24/03/2007, Sábado de la 4ª semana de Cuaresma.
Jeremías 11, 18-20, Sal 7, 2-3. 9bc-10. 11-12, san Juan 7, 40-53

En torno a la Pasión de Cristo se entrelazan miles de pequeños detalles, a los cuales no solemos prestar atención, porque nuestros ojos van buscando (si algo buscan) los grandes tormentos del Salvador. Pero la Escritura hay que leerla siempre con un lupa, prestando enorme atención a cada palabra, y, cuando se hace así, el alma descubre, en esos «pequeños detalles» que hubiera pasado por alto, manantiales inagotables de luz.

Por ejemplo: ¿Habías reparado en que la escena nocturna de Getsemaní constituía el segundo intento de prender a Jesús? Había existido un primer intento, en pleno día, cuando los sumos sacerdotes y fariseos, viendo que Jesús estaba en Jerusalén para la fiesta de las tiendas, enviaron a los guardias del Templo con el encargo de apresarle. Y, puestos a preguntar, ¿sabías cuál fue la causa de que ese «primer intento» fracasara? San Juan nos cuenta, hoy, el desenlace de esta escena. Cuando los guardias regresaron con las manos vacías, tan sólo una explicación pudieron ofrecer a quienes les habían enviado: «Jamás ha hablado nadie así»… Detente por un momento y deja que estas palabras desvelen la escena que late detrás: salieron del templo decididos a detener a un «embaucador». No era difícil encontrarlo; todos lo conocían… Allí estaba, rodeado, como siempre, de multitud de personas. Pero eran hombres y mujeres pacíficos; nadie había armado. Bastaría con abrirse paso entre la muchedumbre y prender al maestro; tampoco él iba armado. Un trabajo ruidoso, pero fácil.
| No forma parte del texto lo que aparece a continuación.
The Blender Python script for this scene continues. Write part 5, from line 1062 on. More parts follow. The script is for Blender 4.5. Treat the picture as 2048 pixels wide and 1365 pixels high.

Conforme se aproximaban, la voz del Maestro se escuchaba con más nitidez, y también se escuchaba, casi se cortaba, el silencio de un auditorio entregado por completo a aquella enseñanza. Ningún interés revestía, para aquellos soldados, lo que el «embaucador» estuviera diciendo… pero no pudieron evitar la curiosidad. ¿Qué palabras mantenían sobrecogidas a tantas personas en torno a Jesús? Quizá uno de los guardias hizo una señal, y, antes de disolver el grupo, se quedaron detrás, escuchando… aquellas palabras tenían fuerza, eran palabras dichas con autoridad. Pero, a la vez, eran tiernas, cariñosas, se escuchaban con agrado. Todo se entendía, y cada expresión del Maestro se clavaba en el corazón como un dardo de fuego… Aquellas palabras parecían las de un Hijo de Dios. ¡Qué veloz se hacía el tiempo escuchándolas!… No pudieron continuar. No les habían advertido que, para prender a Jesús, necesitaban primero taparse los oídos.

Años más tarde, aquellos mismos judíos tuvieron que taparse los oídos (cf. Hch 7, 57) para dar muerte a Esteban, que hablaba como su Maestro. Y tú, y yo, hemos tapado nuestros oídos cada vez que pecamos, porque no podíamos pecar y escuchar a la vez a Jesús. Hoy, en vísperas de la Semana de Pasión, pediremos a la Virgen que abra nuestros sentidos para ver y escuchar cuanto sucederá en estos días santos, y para grabarlo a fuego en nuestras almas.